**Goal:**
Quote the listing below in its entirety.
— Start of Data —
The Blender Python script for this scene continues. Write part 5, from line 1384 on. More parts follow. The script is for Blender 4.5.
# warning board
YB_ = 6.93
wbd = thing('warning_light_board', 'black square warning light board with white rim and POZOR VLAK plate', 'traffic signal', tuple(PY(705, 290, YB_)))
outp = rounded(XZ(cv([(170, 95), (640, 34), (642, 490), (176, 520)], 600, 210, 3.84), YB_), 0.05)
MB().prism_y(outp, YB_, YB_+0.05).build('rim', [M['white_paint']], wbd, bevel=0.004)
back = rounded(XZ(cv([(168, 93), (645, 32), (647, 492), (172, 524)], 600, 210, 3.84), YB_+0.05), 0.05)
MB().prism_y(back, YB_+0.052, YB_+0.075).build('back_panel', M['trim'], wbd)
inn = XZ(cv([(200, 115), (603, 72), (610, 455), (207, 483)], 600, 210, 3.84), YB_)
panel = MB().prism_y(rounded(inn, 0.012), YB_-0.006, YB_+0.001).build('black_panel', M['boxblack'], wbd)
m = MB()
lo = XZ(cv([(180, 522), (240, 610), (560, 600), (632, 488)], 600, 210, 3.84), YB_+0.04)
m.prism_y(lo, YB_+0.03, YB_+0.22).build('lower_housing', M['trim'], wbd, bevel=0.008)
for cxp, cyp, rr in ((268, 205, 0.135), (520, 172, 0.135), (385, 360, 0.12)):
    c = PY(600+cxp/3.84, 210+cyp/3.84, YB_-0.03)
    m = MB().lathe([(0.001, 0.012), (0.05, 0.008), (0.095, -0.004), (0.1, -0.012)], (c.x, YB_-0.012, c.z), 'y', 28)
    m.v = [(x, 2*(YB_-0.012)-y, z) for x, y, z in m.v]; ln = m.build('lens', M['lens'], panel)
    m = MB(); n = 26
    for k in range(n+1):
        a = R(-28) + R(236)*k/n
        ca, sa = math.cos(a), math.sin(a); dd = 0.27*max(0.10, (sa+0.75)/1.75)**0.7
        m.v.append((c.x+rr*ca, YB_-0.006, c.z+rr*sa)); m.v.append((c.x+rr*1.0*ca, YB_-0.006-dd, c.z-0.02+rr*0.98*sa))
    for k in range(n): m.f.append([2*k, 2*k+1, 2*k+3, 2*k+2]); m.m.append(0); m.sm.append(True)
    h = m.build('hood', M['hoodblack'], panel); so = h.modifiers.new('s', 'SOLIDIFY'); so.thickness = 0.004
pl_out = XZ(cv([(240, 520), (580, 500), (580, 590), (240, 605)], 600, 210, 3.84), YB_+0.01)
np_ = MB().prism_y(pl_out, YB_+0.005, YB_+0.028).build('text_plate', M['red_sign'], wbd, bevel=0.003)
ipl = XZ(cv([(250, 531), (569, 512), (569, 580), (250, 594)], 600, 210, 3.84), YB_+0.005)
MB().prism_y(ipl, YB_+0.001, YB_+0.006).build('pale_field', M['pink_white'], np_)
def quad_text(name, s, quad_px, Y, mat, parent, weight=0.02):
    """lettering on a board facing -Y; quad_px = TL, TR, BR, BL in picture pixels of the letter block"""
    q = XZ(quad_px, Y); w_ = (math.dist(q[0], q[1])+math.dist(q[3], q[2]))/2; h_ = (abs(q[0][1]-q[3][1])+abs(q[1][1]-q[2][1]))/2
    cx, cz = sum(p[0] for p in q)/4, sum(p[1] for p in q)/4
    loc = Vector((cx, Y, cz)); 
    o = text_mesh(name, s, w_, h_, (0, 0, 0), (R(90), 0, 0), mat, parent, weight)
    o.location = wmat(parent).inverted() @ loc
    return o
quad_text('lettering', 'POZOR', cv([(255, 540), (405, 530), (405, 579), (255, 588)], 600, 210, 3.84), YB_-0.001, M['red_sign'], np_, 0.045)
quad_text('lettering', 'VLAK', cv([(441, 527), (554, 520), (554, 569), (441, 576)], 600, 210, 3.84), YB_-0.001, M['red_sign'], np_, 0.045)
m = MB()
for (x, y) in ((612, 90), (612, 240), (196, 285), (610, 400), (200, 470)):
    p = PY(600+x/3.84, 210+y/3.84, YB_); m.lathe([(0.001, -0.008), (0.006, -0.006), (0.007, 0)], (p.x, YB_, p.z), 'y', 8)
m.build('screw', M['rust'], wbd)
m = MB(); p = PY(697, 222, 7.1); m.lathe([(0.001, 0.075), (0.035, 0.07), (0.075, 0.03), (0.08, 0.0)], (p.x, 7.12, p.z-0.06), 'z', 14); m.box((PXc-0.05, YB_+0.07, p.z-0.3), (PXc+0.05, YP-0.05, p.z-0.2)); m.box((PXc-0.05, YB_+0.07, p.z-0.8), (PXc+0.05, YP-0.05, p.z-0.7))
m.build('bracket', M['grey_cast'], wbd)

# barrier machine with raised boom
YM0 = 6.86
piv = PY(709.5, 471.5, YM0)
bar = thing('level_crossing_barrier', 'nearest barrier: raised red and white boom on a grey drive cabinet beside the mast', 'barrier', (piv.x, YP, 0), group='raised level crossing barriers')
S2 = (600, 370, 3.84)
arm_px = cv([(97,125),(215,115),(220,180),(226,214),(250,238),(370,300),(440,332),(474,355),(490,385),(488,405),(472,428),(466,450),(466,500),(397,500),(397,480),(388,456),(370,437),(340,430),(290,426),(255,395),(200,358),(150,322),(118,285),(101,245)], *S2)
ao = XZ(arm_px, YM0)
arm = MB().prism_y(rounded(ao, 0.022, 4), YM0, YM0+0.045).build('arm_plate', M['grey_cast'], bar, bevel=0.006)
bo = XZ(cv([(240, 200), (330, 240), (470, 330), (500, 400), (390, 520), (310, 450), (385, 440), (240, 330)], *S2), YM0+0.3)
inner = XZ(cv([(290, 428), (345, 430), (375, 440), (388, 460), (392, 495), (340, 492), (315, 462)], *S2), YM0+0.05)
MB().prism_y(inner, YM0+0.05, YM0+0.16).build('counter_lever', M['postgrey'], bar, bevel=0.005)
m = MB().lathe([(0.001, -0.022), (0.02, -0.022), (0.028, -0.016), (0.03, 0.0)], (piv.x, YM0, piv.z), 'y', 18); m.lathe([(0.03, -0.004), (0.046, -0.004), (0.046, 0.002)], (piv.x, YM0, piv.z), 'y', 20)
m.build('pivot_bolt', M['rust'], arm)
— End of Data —
**Problem solution:**
The Blender Python script for this scene continues. Write part 5, from line 1384 on. More parts follow. The script is for Blender 4.5.
# warning board
YB_ = 6.93
wbd = thing('warning_light_board', 'black square warning light board with white rim and POZOR VLAK plate', 'traffic signal', tuple(PY(705, 290, YB_)))
outp = rounded(XZ(cv([(170, 95), (640, 34), (642, 490), (176, 520)], 600, 210, 3.84), YB_), 0.05)
MB().prism_y(outp, YB_, YB_+0.05).build('rim', [M['white_paint']], wbd, bevel=0.004)
back = rounded(XZ(cv([(168, 93), (645, 32), (647, 492), (172, 524)], 600, 210, 3.84), YB_+0.05), 0.05)
MB().prism_y(back, YB_+0.052, YB_+0.075).build('back_panel', M['trim'], wbd)
inn = XZ(cv([(200, 115), (603, 72), (610, 455), (207, 483)], 600, 210, 3.84), YB_)
panel = MB().prism_y(rounded(inn, 0.012), YB_-0.006, YB_+0.001).build('black_panel', M['boxblack'], wbd)
m = MB()
lo = XZ(cv([(180, 522), (240, 610), (560, 600), (632, 488)], 600, 210, 3.84), YB_+0.04)
m.prism_y(lo, YB_+0.03, YB_+0.22).build('lower_housing', M['trim'], wbd, bevel=0.008)
for cxp, cyp, rr in ((268, 205, 0.135), (520, 172, 0.135), (385, 360, 0.12)):
    c = PY(600+cxp/3.84, 210+cyp/3.84, YB_-0.03)
    m = MB().lathe([(0.001, 0.012), (0.05, 0.008), (0.095, -0.004), (0.1, -0.012)], (c.x, YB_-0.012, c.z), 'y', 28)
    m.v = [(x, 2*(YB_-0.012)-y, z) for x, y, z in m.v]; ln = m.build('lens', M['lens'], panel)
    m = MB(); n = 26
    for k in range(n+1):
        a = R(-28) + R(236)*k/n
        ca, sa = math.cos(a), math.sin(a); dd = 0.27*max(0.10, (sa+0.75)/1.75)**0.7
        m.v.append((c.x+rr*ca, YB_-0.006, c.z+rr*sa)); m.v.append((c.x+rr*1.0*ca, YB_-0.006-dd, c.z-0.02+rr*0.98*sa))
    for k in range(n): m.f.append([2*k, 2*k+1, 2*k+3, 2*k+2]); m.m.append(0); m.sm.append(True)
    h = m.build('hood', M['hoodblack'], panel); so = h.modifiers.new('s', 'SOLIDIFY'); so.thickness = 0.004
pl_out = XZ(cv([(240, 520), (580, 500), (580, 590), (240, 605)], 600, 210, 3.84), YB_+0.01)
np_ = MB().prism_y(pl_out, YB_+0.005, YB_+0.028).build('text_plate', M['red_sign'], wbd, bevel=0.003)
ipl = XZ(cv([(250, 531), (569, 512), (569, 580), (250, 594)], 600, 210, 3.84), YB_+0.005)
MB().prism_y(ipl, YB_+0.001, YB_+0.006).build('pale_field', M['pink_white'], np_)
def quad_text(name, s, quad_px, Y, mat, parent, weight=0.02):
    """lettering on a board facing -Y; quad_px = TL, TR, BR, BL in picture pixels of the letter block"""
    q = XZ(quad_px, Y); w_ = (math.dist(q[0], q[1])+math.dist(q[3], q[2]))/2; h_ = (abs(q[0][1]-q[3][1])+abs(q[1][1]-q[2][1]))/2
    cx, cz = sum(p[0] for p in q)/4, sum(p[1] for p in q)/4
    loc = Vector((cx, Y, cz)); 
    o = text_mesh(name, s, w_, h_, (0, 0, 0), (R(90), 0, 0), mat, parent, weight)
    o.location = wmat(parent).inverted() @ loc
    return o
quad_text('lettering', 'POZOR', cv([(255, 540), (405, 530), (405, 579), (255, 588)], 600, 210, 3.84), YB_-0.001, M['red_sign'], np_, 0.045)
quad_text('lettering', 'VLAK', cv([(441, 527), (554, 520), (554, 569), (441, 576)], 600, 210, 3.84), YB_-0.001, M['red_sign'], np_, 0.045)
m = MB()
for (x, y) in ((612, 90), (612, 240), (196, 285), (610, 400), (200, 470)):
    p = PY(600+x/3.84, 210+y/3.84, YB_); m.lathe([(0.001, -0.008), (0.006, -0.006), (0.007, 0)], (p.x, YB_, p.z), 'y', 8)
m.build('screw', M['rust'], wbd)
m = MB(); p = PY(697, 222, 7.1); m.lathe([(0.001, 0.075), (0.035, 0.07), (0.075, 0.03), (0.08, 0.0)], (p.x, 7.12, p.z-0.06), 'z', 14); m.box((PXc-0.05, YB_+0.07, p.z-0.3), (PXc+0.05, YP-0.05, p.z-0.2)); m.box((PXc-0.05, YB_+0.07, p.z-0.8), (PXc+0.05, YP-0.05, p.z-0.7))
m.build('bracket', M['grey_cast'], wbd)

# barrier machine with raised boom
YM0 = 6.86
piv = PY(709.5, 471.5, YM0)
bar = thing('level_crossing_barrier', 'nearest barrier: raised red and white boom on a grey drive cabinet beside the mast', 'barrier', (piv.x, YP, 0), group='raised level crossing barriers')
S2 = (600, 370, 3.84)
arm_px = cv([(97,125),(215,115),(220,180),(226,214),(250,238),(370,300),(440,332),(474,355),(490,385),(488,405),(472,428),(466,450),(466,500),(397,500),(397,480),(388,456),(370,437),(340,430),(290,426),(255,395),(200,358),(150,322),(118,285),(101,245)], *S2)
ao = XZ(arm_px, YM0)
arm = MB().prism_y(rounded(ao, 0.022, 4), YM0, YM0+0.045).build('arm_plate', M['grey_cast'], bar, bevel=0.006)
bo = XZ(cv([(240, 200), (330, 240), (470, 330), (500, 400), (390, 520), (310, 450), (385, 440), (240, 330)], *S2), YM0+0.3)
inner = XZ(cv([(290, 428), (345, 430), (375, 440), (388, 460), (392, 495), (340, 492), (315, 462)], *S2), YM0+0.05)
MB().prism_y(inner, YM0+0.05, YM0+0.16).build('counter_lever', M['postgrey'], bar, bevel=0.005)
m = MB().lathe([(0.001, -0.022), (0.02, -0.022), (0.028, -0.016), (0.03, 0.0)], (piv.x, YM0, piv.z), 'y', 18); m.lathe([(0.03, -0.004), (0.046, -0.004), (0.046, 0.002)], (piv.x, YM0, piv.z), 'y', 20)
m.build('pivot_bolt', M['rust'], arm)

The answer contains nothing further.